Dr. Zucker: [2:14] It’s different from a traditional painting by Bellini in a lot of ways, in large part because of the way that it is offset. Look at the angle that the architecture comes towards us. The Virgin Mary is not enthroned dead center.
[2:27] Instead, she’s up high, as she has always been, but she looks down to her right, while Christ looks down to his left to Saint Francis, who in turn offers the Pesaro family up to the Virgin, up to Christ. On the other side, we see Saint Peter, a key at his feet. He seems to be making a notation in a kind of register of those that are permitted into heaven.
Dr. Harris: [2:50] He looks down at Jacopo Pesaro as a mediator or intercessor between him and the Virgin. The pairing of the Virgin’s head moving one way and Christ moving the other, giving us that sense of divided attention between these two important groups in this painting. We think that the two columns, which are so large here, were not painted by Titian, but were added later.
Dr. Zucker: [3:16] What they do is obscure a barrel vault that would have rose up the right wall and then disappeared somewhere near the apex of the painting. What is important for me is the color. Look at the vividness of that blue. Look at the vividness of the gold, especially worn by Saint Peter. That gold is right in the center near that white book. Then, on three sides of that, we have this brilliant red.

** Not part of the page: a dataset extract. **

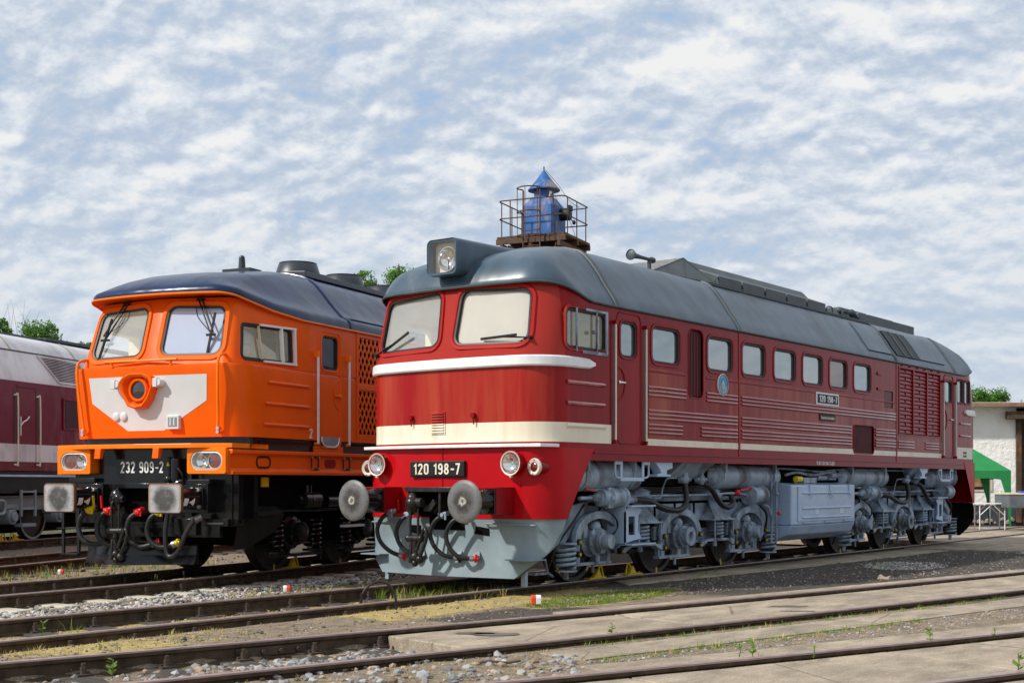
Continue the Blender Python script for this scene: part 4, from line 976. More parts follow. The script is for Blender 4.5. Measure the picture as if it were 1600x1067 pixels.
    b.tube(spline([(1.22, y(-2.15), .98), (1.28, y(-1.9), .85), (1.24, y(-1.75), .7), (1.18, y(-1.8), .6)], 5), .012, 5); b.tube(spline([(1.2, y(2.3), .98), (1.27, y(2.5), .8), (1.2, y(2.6), .55), (1.1, y(2.6), .25)], 5), .018, 6)
    b.tube(spline([(1.15, y(-2.4), 1.0), (1.2, y(-2.7), .8), (1.15, y(-3.0), .5), (1.05, y(-3.05), .2)], 5), .016, 6)
    b.build('cable', M['rubber'], bo)
    return bo
bogie(4.475, True); bogie(13.075, False)
def sandbox(y0, s):
    b = MB(); x = 1.36
    o_ = [(y0, .50), (y0+s*.60, .46), (y0+s*.60, .53), (y0+s*.40, .55), (y0+s*.32, .64), (y0+s*.32, .85), (y0+s*.42, .93), (y0+s*.60, .95), (y0+s*.60, .98), (y0+s*.10, .98), (y0, .90)]
    i_ = [(y0+s*.08, .60), (y0+s*.24, .60), (y0+s*.24, .84), (y0+s*.08, .84)]
    b.prism([o_[0], o_[3], o_[4], i_[1], i_[0], i_[3], o_[9], o_[10]][::s], 'x', x-.02, x); b.prism([i_[1], o_[4], o_[5], o_[6], o_[9], i_[3], i_[2]][::s], 'x', x-.02, x)
    b.box(1.08, x+.10, min(y0, y0+s*.6), max(y0, y0+s*.6), .965, .985); b.box(1.08, x+.10, min(y0, y0+s*.6), max(y0, y0+s*.6), .47, .49); b.box(1.08, x, min(y0, y0+s*.02), max(y0, y0+s*.02), .48, .97)
    return b.build('foot_bracket', M['tankgrey'], RED)
sandbox(2.72, 1); sandbox(14.83, -1)
b = MB(); b.bar((.98, 2.0, .15), (1.05, 2.0, .55), .06, .03); b.build('sand_pipe', M['grey'], RED)
b = MB(); b.tube([(1.1, 1.3, .35), (1.1, 1.35, .18), (1.0, 1.6, .12)], .018, 8); b.box(.9, 1.1, 1.1, 1.35, .16, .19); b.build('guard_rail', M['grey'], RED)
# rear skirt, seen end-on behind the last wheel
b = MB(); P = [(1.475, 15.75, 1.6), (1.475, 16.3, 1.6), (1.475, 16.3, .85), (1.475, 16.15, .55), (1.44, 15.9, .28)]
rs = [[(x, RL-y, z) for x, y, z in r] for r in skirt(.845, 1.70, 1.22, 1.80, 0)]
b.loops(rs, 0, True, False); b.loops([[(-x, RL-y+.0, z) for x, y, z in r] for r in rows[0]], 1, True, False)
b.build('rear_apron', [M['red_plain'], M['blackm']], RED)
b = MB(); L = []
for i, (x, y) in enumerate(P_band):
    L.append([(-x_, RL-y_, z_) for x_, y_, z_ in y])
b.loops(L, 0, True, True, True, True); b.build('waist_band', M['alu'], RED, smooth_angle=30)
# ================================================================== orange engine
TH = radians(13)
ORG = thing('diesel_locomotive', 'bright orange diesel engine with navy roof and pale grey nose panel, number 232 909-2', 'locomotive', (-4.156, -1.112, 0), TH)
OL = 20.62; OS = [3.4, 2.9, 2.5, 2.3]
def o_wf(z): return 1.31-.13*(z-2.87) if z > 2.868 else 1.475
def o_yc(z): return .735+.30*(z-2.87) if z > 2.868 else .80-.10*(z-1.9)/.97
def o_r(z): return .16 if z > 2.868 else .33
def o_b(z): return .12 if z > 2.868 else .06
def ohalf(z, d=0, sides=OS): return half_outline(o_wf(z)+d, o_r(z)+d, o_yc(z)-d, o_b(z), sides, 1.475+d, pw=1.25)
def ofy(x, z):
    wf, r = o_wf(z), o_r(z); e = min(r*.999, max(0, abs(x)-(wf-r))); return o_yc(z)+o_b(z)*(abs(x)/wf)**1.25+(r-sqrt(r*r-e*e))
def ozg(y): y = min(y, OL-y); return 3.574+.27*smooth((2.35-y)/1.75) if y < 2.35 else 3.574
b = MB(); rows_o = []
for z in (1.89, 2.2, 2.6, 2.82): rows_o.append([(x, y, z) for x, y in full_outline(ohalf(z), OL)])
rows_o.append([(x, y, 2.866) for x, y in full_outline(ohalf(2.866, -.012), OL)])
rows_o.append([(x, y, 2.869) for x, y in full_outline(ohalf(2.869), OL)])
for t in (.03, .3, .6, .85, 1):
    o = full_outline(ohalf(2.87+.96*t), OL); rows_o.append([(x, y, 2.87+(ozg(y)-2.87)*t) for x, y in o])
b.loops(rows_o, 0, True); n_ = len(rows_o[0])
for row, zc in ((rows_o[0], 1.89), (rows_o[-1], 3.6)): b.add(row+[(0, OL/2, zc)], [(i, (i+1) % n_, n_) for i in range(n_)], 0)
obody = b.build('body', [M['orange'], M['interior'], M['dark']], ORG)
OW_R = [(.16, 3.0), (1.11, 2.985), (1.05, 3.66), (.16, 3.70)]; OW_L = [(-1.11, 2.985), (-.16, 3.0), (-.16, 3.70), (-1.05, 3.66)]
ocab = MB().prism([(-1.28, 2.4), (-1.08, 1.25), (1.08, 1.25), (1.28, 2.4)], 'z', 2.3, 3.55, 1)
othru = MB()
for W in (OW_R, OW_L): othru.prism(rquad(W, .13), 'y', .3, 1.5, 1)
oside_c = MB()
for s in (-1, 1): oside_c.prism(rquad([(1.06, 2.95), (2.05, 2.95), (2.05, 3.42), (1.17, 3.42)], .06), 'x', s*1.0, s*1.7, 1)
opoc = MB(); opoc.prism(rrect(2.79, 3.23, 2.93, 3.42, .08), 'x', 1.43, 1.7, 0)
for k in range(6): opoc.prism(rrect(3.83+k*2.3, 5.95+k*2.3, 2.80, 3.50, .01), 'x', 1.42, 1.7, 2); opoc.prism(rrect(3.83+k*2.3, 5.95+k*2.3, 2.02, 2.68, .01), 'x', 1.42, 1.7, 2)
cut(obody, [ocab, othru, oside_c, opoc]); obody.modifiers.new('wn', 'WEIGHTED_NORMAL').keep_sharp = True
# roof with the protruding brow
OP = [(1.49, 0), (1.487, .03), (1.475, .10), (1.45, .15), (1.36, .20), (1.24, .315), (1.13, .435), (1.0, .60), (.88, .74), (.76, .84), (.60, .91), (.35, .965), (.08, 1)]
OY = [(0, .79), (.03, .785), (.10, .80), (.15, .825), (.20, .86), (.315, .97), (.435, 1.12), (.60, 1.42), (.74, 1.95), (.84, 2.42), (.91, 2.8), (.965, 3.15), (1, 3.6)]
b = MB(); L = []
for k, ((w, f), (_, yc)) in enumerate(zip(OP, OY)):
    wf = w-.265*(1-f); r = min(.24+.30*f, wf*.9); sd = [max(3.4+f, yc+2), max(2.9+f, yc+1.7), max(2.5+f, yc+1.4), max(2.3+f*.9, yc+1.1)]
    o = full_outline(half_outline(wf, r, yc, .13*(1-f*.5), sd, w), OL)
    L.append([(x, y, ozg(y)+(4.53-ozg(y))*f) for x, y in o])
b.loops(L, 0, True); b.add(L[-1]+[(0, OL/2, 4.535)], [(i, (i+1) % n_, n_) for i in range(n_)], 0, True)
b.add([(x, y, z-.004) for x, y, z in L[0]]+[(0, OL/2, 3.6)], [(i, (i+1) % n_, n_) for i in range(n_)], 1)
oroof = b.build('roof', [M['navy'], M['orange']], ORG, smooth_angle=50)
b = MB(); b.tube([(x*1.004, y-.012 if y < 9 else y+.012, z-.003) for x, y, z in L[0]], .016, 6, 0, True); b.build('brow_edge', M['orange_e'], ORG)
def oarc(y, d): return [(w+d, y, ozg(y)+(4.53-ozg(y))*f+d) for w, f in OP]+[(-w-d, y, ozg(y)+(4.53-ozg(y))*f+d) for w, f in OP[::-1]]
for y in (3.62, 9.5): b = MB(); b.loops([[(x, yy, z) for x, _, z in oarc(y, d)] for yy, d in ((y-.04, -.01), (y-.03, .014), (y+.03, .014), (y+.04, -.01))], 0, True, False); b.build('roof_seam', M['navy'], oroof)
b = MB(); b.tube([(1.375, 3.62, 3.574+.956*.205), (1.375, OL-3.6, 3.574+.956*.205)], .014, 6); b.build('roof_ridge', M['navy'], oroof)
for y in (4.35, 5.75, 7.15):
    b = MB(); b.lathe([(.52, -.05), (.50, .05), (.36, .08), (.31, .24), (.28, .26), (.26, .24), (.25, .21), (.02, .22)], (.05, y, 4.53), (0, 0, 1), 28)
    for k in range(10): a = k*pi/5; b.bar((.05, y, 4.785), (.05+.27*cos(a), y+.27*sin(a), 4.785), .014)
    b.lathe([(.295, .24), (.302, .265), (.26, .27)], (.05, y, 4.53), (0, 0, 1), 28); b.build('fan_cowl', M['navy_m'], ORG, smooth_angle=40)
b = MB(); b.cyl((0, 2.9, 4.44), (0, 2.9, 4.66), .06, .045, n=14); b.sphere((0, 2.9, 4.66), .046, 10); b.box(-.25, .25, 2.75, 3.05, 4.40, 4.485); b.build('antenna', M['navy_m'], ORG)
b = MB(); b.prism([(.2, 4.4), (.62, 4.46), (.60, 4.55), (.2, 4.57)], 'y', 3.7, 14); b.build('roof_walkway', M['navy_m'], ORG, .01)
# windscreens, wipers
front_pane(OW_R, .13, ofy, M['g_blue'], ORG, M['orange_lip'], .075, depth=.03); front_pane(OW_L, .13, ofy, M['g_sky'], ORG, M['orange_lip'], .075, depth=.03)
for s, xt, xm in ((1, .62, .93), (-1, -.58, -.86)):
    b = MB(); t = Vector((xt, ofy(xt, 3.76)-.02, 3.765)); q = Vector((xm, ofy(xm, 3.28)-.05, 3.26))
    b.tube([t, q], .011, 6); b.tube([t+Vector((.055*s, 0, .01)), q+Vector((.03*s, 0, .06))], .011, 6); b.cyl(t+Vector((0, .04, 0)), t+Vector((0, -.03, 0)), .02, n=10); b.cyl(t+Vector((.055*s, .04, 0)), t+Vector((.055*s, -.03, 0)), .02, n=10)
    d = Vector((.05*s, .03, .30)) if s > 0 else Vector((.10, .03, .30)); b.bar(q-d+Vector((0, -.0, 0)), q+d, .016, .032); b.obox(q, (.14, .03, .03))
    b.tube(spline([t+Vector((-.03*s, 0, .01)), t+Vector((.0, -.03, -.22)), q+Vector((-.03, 0, .05))], 5), .005, 5); b.build('wiper', M['blackm'], ORG)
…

Dr. Harris: [3:39] Unlike the spiritual figures in this painting, who sit on those stairs in the court of heaven, Mary high up on the top step as though on the throne of heaven, the spiritual figures in the painting are all filled with movement and dramatic energy.
[3:55] The patron and his family are in profile. They have a flatness to them. They register to our eye as occupying a different world. Except, of course, for the youngest member of the Pesaro family who looks out at us.
Dr. Zucker: [4:09] That’s Leonardo Pesaro.
Dr. Harris: [4:11] You can see that the way that Mary moves, the way that Christ moves, and even the way that Peter moves, in their elegance and in the complexity of their bodies is very High Renaissance and can remind us of the work of Raphael or Leonardo. There’s a fluidity there.
Dr. Zucker: [4:31] There’s also a wonderful playfulness. Look at the Christ Child, the way that he lifts Mary’s veil and encloses himself in that.
Dr. Harris: [4:38] Like a halo.
Dr. Zucker: [4:39] Like a halo, and the way a child really would play around his mother.
Dr. Harris: [4:44] He does look as though he needs to be held back. Perhaps that’s a metaphor for Mary’s anxiousness for Christ’s future.
Dr. Zucker: [4:51] If you look closely, Christ’s left foot is up. He’s about to take a step out of Mary’s palm. Some art historians have seen that stepping as a precursor of the moment when Christ steps out of the tomb. So even shown here as a child, we have this view forward of the triumphant end when Christ is resurrected.
Dr. Harris: [5:16] Look at that brilliant illumination on Saint Peter and on Mary, the light coming from the left. From the direction of the entrance of the church. From the direction we would approach this painting, which unified our space with the spiritual space of the figures.
Dr. Zucker: [5:32] That’s done in part through a really complex geometry of this painting. There’s this pyramidal composition that brings our eye not only up towards the Virgin Mary and Christ but also deeper into this pictorial space of the painting.
Dr. Harris: [5:45] You could see also a pyramid with Peter at its apex, too. With the donors on either side. A compositional shape [that] is often used in the High Renaissance.
Dr. Zucker: [5:55] Look at the way that the mass of the flag helps to offset and balance the mass of the Virgin Mary.
Dr. Harris: [6:02] The sense of illumination. The depth of the color. All of this only possible, of course, with oil paint, which Titian is a master of.
Dr. Zucker: [6:11] There’s another painting that Titian must have seen, it’s just off the nave in a side chapel near the cloister, by Paolo Veneziano.
Dr. Harris: [6:21] A painter from the 14th century in Venice. It shows a very similar image, with the Virgin and Child, two saints and two donors. Like the Titian, Mary and Christ tilt their heads and move in different directions.
Dr. Zucker: [6:36] There’s also, just like in the “Pesaro Altarpiece,” an image of Saint Francis, who is shepherding the donor to Christ and the Virgin Mary. Titian would have been familiar with this painting. We see a painting that looks in no way like the Titian, but that has subject elements that are very similar.